** start of Information provided **

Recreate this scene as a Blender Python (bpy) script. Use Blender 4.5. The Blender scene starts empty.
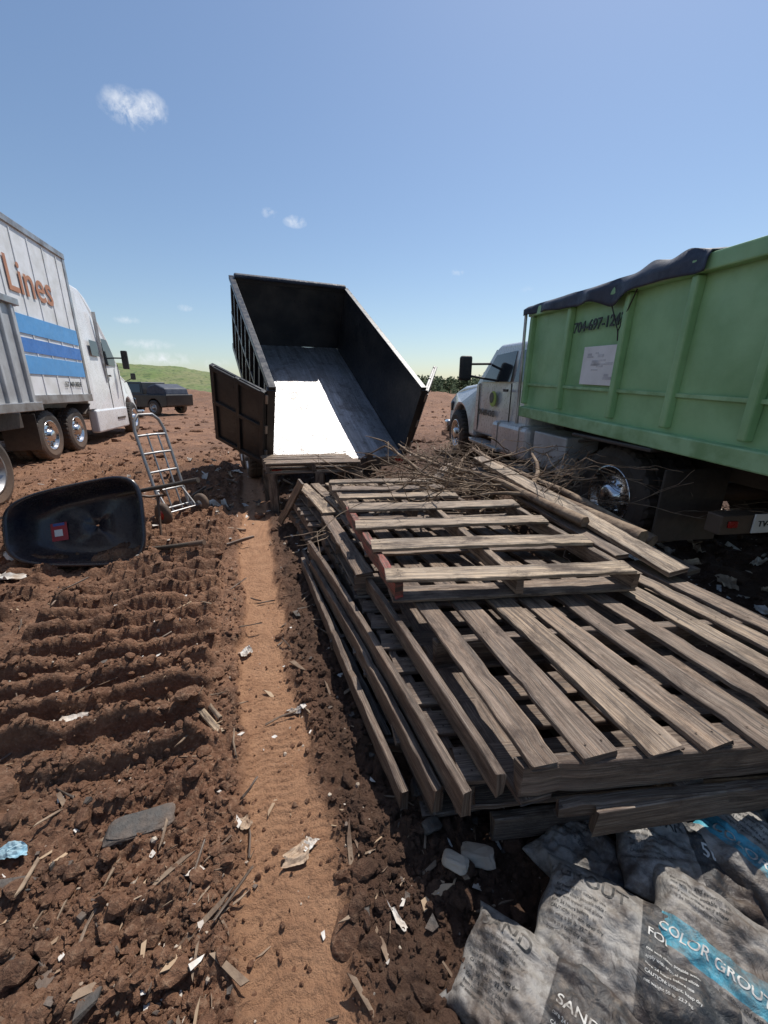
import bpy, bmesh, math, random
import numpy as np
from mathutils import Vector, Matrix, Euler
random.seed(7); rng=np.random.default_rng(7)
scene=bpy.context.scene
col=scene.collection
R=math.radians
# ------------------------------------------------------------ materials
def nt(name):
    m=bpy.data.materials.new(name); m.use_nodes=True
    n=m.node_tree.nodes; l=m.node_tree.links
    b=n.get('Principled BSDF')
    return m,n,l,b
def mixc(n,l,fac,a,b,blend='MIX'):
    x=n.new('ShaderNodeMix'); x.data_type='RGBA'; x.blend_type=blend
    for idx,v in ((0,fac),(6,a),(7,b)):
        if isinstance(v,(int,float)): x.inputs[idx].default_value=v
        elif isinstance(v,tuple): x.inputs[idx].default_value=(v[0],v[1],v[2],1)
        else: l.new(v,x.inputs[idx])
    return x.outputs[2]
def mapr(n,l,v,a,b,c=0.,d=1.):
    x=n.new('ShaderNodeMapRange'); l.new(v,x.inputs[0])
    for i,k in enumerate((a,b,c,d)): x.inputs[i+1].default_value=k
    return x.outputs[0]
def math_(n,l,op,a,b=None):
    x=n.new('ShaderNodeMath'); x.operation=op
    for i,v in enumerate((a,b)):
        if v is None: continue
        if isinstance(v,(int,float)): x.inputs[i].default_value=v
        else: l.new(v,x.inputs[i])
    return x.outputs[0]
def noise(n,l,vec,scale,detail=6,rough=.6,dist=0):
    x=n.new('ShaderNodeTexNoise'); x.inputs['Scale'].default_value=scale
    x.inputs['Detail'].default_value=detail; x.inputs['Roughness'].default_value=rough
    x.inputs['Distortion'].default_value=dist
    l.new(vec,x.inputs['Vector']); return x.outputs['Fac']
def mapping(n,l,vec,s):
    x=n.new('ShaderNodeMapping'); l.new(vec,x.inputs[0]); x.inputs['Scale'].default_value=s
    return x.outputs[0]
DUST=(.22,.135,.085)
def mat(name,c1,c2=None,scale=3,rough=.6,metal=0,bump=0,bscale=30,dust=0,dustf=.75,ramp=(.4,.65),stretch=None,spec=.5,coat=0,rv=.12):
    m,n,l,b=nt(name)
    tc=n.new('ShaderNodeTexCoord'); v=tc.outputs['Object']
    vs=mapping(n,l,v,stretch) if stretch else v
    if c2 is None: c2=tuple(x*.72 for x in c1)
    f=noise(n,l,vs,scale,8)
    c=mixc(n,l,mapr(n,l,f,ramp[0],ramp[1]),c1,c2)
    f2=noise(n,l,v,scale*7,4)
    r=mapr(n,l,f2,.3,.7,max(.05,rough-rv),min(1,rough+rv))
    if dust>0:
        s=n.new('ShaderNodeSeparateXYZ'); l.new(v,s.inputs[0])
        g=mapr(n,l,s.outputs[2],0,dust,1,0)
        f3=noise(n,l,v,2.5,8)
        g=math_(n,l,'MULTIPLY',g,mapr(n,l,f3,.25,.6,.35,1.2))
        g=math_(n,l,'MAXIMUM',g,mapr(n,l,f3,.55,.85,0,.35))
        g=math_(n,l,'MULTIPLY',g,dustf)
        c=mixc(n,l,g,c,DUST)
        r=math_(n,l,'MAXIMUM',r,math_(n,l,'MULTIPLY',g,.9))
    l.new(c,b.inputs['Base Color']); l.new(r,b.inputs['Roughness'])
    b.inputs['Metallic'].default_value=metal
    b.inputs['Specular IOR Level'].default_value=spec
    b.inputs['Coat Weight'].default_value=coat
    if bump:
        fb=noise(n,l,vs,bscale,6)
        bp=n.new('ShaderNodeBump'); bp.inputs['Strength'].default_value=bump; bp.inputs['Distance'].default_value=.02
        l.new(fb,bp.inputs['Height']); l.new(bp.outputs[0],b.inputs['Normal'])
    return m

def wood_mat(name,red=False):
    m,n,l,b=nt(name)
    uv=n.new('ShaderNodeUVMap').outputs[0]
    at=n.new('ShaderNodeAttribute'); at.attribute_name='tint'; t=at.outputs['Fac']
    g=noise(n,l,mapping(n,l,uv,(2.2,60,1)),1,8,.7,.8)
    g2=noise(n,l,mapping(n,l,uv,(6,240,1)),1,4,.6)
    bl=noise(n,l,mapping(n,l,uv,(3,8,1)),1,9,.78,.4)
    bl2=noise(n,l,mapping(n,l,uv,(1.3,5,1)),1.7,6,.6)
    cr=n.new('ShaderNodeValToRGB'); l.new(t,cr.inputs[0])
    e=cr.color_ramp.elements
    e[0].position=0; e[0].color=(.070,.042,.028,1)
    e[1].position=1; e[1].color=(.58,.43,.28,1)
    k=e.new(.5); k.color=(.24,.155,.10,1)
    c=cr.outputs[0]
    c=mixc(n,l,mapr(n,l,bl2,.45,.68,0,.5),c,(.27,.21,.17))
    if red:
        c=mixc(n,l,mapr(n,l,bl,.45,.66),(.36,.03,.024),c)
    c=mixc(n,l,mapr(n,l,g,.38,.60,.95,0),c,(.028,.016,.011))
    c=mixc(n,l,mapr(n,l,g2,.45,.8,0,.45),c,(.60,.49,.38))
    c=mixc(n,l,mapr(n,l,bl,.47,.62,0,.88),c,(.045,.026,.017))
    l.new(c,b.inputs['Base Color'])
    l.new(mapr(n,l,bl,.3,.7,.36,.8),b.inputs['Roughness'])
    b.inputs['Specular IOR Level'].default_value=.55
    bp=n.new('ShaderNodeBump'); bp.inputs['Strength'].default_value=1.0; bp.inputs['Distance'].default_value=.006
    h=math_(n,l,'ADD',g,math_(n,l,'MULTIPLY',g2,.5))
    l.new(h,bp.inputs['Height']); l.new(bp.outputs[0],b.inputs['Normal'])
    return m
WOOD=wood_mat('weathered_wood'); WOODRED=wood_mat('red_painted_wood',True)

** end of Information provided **

_Given task_:
Omit every picture, then reproduce the rest of the listing exactly.

_Solution for this exercise_:
Recreate this scene as a Blender Python (bpy) script. Use Blender 4.5. The Blender scene starts empty.
import bpy, bmesh, math, random
import numpy as np
from mathutils import Vector, Matrix, Euler
random.seed(7); rng=np.random.default_rng(7)
scene=bpy.context.scene
col=scene.collection
R=math.radians
# ------------------------------------------------------------ materials
def nt(name):
    m=bpy.data.materials.new(name); m.use_nodes=True
    n=m.node_tree.nodes; l=m.node_tree.links
    b=n.get('Principled BSDF')
    return m,n,l,b
def mixc(n,l,fac,a,b,blend='MIX'):
    x=n.new('ShaderNodeMix'); x.data_type='RGBA'; x.blend_type=blend
    for idx,v in ((0,fac),(6,a),(7,b)):
        if isinstance(v,(int,float)): x.inputs[idx].default_value=v
        elif isinstance(v,tuple): x.inputs[idx].default_value=(v[0],v[1],v[2],1)
        else: l.new(v,x.inputs[idx])
    return x.outputs[2]
def mapr(n,l,v,a,b,c=0.,d=1.):
    x=n.new('ShaderNodeMapRange'); l.new(v,x.inputs[0])
    for i,k in enumerate((a,b,c,d)): x.inputs[i+1].default_value=k
    return x.outputs[0]
def math_(n,l,op,a,b=None):
    x=n.new('ShaderNodeMath'); x.operation=op
    for i,v in enumerate((a,b)):
        if v is None: continue
        if isinstance(v,(int,float)): x.inputs[i].default_value=v
        else: l.new(v,x.inputs[i])
    return x.outputs[0]
def noise(n,l,vec,scale,detail=6,rough=.6,dist=0):
    x=n.new('ShaderNodeTexNoise'); x.inputs['Scale'].default_value=scale
    x.inputs['Detail'].default_value=detail; x.inputs['Roughness'].default_value=rough
    x.inputs['Distortion'].default_value=dist
    l.new(vec,x.inputs['Vector']); return x.outputs['Fac']
def mapping(n,l,vec,s):
    x=n.new('ShaderNodeMapping'); l.new(vec,x.inputs[0]); x.inputs['Scale'].default_value=s
    return x.outputs[0]
DUST=(.22,.135,.085)
def mat(name,c1,c2=None,scale=3,rough=.6,metal=0,bump=0,bscale=30,dust=0,dustf=.75,ramp=(.4,.65),stretch=None,spec=.5,coat=0,rv=.12):
    m,n,l,b=nt(name)
    tc=n.new('ShaderNodeTexCoord'); v=tc.outputs['Object']
    vs=mapping(n,l,v,stretch) if stretch else v
    if c2 is None: c2=tuple(x*.72 for x in c1)
    f=noise(n,l,vs,scale,8)
    c=mixc(n,l,mapr(n,l,f,ramp[0],ramp[1]),c1,c2)
    f2=noise(n,l,v,scale*7,4)
    r=mapr(n,l,f2,.3,.7,max(.05,rough-rv),min(1,rough+rv))
    if dust>0:
        s=n.new('ShaderNodeSeparateXYZ'); l.new(v,s.inputs[0])
        g=mapr(n,l,s.outputs[2],0,dust,1,0)
        f3=noise(n,l,v,2.5,8)
        g=math_(n,l,'MULTIPLY',g,mapr(n,l,f3,.25,.6,.35,1.2))
        g=math_(n,l,'MAXIMUM',g,mapr(n,l,f3,.55,.85,0,.35))
        g=math_(n,l,'MULTIPLY',g,dustf)
        c=mixc(n,l,g,c,DUST)
        r=math_(n,l,'MAXIMUM',r,math_(n,l,'MULTIPLY',g,.9))
    l.new(c,b.inputs['Base Color']); l.new(r,b.inputs['Roughness'])
    b.inputs['Metallic'].default_value=metal
    b.inputs['Specular IOR Level'].default_value=spec
    b.inputs['Coat Weight'].default_value=coat
    if bump:
        fb=noise(n,l,vs,bscale,6)
        bp=n.new('ShaderNodeBump'); bp.inputs['Strength'].default_value=bump; bp.inputs['Distance'].default_value=.02
        l.new(fb,bp.inputs['Height']); l.new(bp.outputs[0],b.inputs['Normal'])
    return m

def wood_mat(name,red=False):
    m,n,l,b=nt(name)
    uv=n.new('ShaderNodeUVMap').outputs[0]
    at=n.new('ShaderNodeAttribute'); at.attribute_name='tint'; t=at.outputs['Fac']
    g=noise(n,l,mapping(n,l,uv,(2.2,60,1)),1,8,.7,.8)
    g2=noise(n,l,mapping(n,l,uv,(6,240,1)),1,4,.6)
    bl=noise(n,l,mapping(n,l,uv,(3,8,1)),1,9,.78,.4)
    bl2=noise(n,l,mapping(n,l,uv,(1.3,5,1)),1.7,6,.6)
    cr=n.new('ShaderNodeValToRGB'); l.new(t,cr.inputs[0])
    e=cr.color_ramp.elements
    e[0].position=0; e[0].color=(.070,.042,.028,1)
    e[1].position=1; e[1].color=(.58,.43,.28,1)
    k=e.new(.5); k.color=(.24,.155,.10,1)
    c=cr.outputs[0]
    c=mixc(n,l,mapr(n,l,bl2,.45,.68,0,.5),c,(.27,.21,.17))
    if red:
        c=mixc(n,l,mapr(n,l,bl,.45,.66),(.36,.03,.024),c)
    c=mixc(n,l,mapr(n,l,g,.38,.60,.95,0),c,(.028,.016,.011))
    c=mixc(n,l,mapr(n,l,g2,.45,.8,0,.45),c,(.60,.49,.38))
    c=mixc(n,l,mapr(n,l,bl,.47,.62,0,.88),c,(.045,.026,.017))
    l.new(c,b.inputs['Base Color'])
    l.new(mapr(n,l,bl,.3,.7,.36,.8),b.inputs['Roughness'])
    b.inputs['Specular IOR Level'].default_value=.55
    bp=n.new('ShaderNodeBump'); bp.inputs['Strength'].default_value=1.0; bp.inputs['Distance'].default_value=.006
    h=math_(n,l,'ADD',g,math_(n,l,'MULTIPLY',g2,.5))
    l.new(h,bp.inputs['Height']); l.new(bp.outputs[0],b.inputs['Normal'])
    return m
WOOD=wood_mat('weathered_wood'); WOODRED=wood_mat('red_painted_wood',True)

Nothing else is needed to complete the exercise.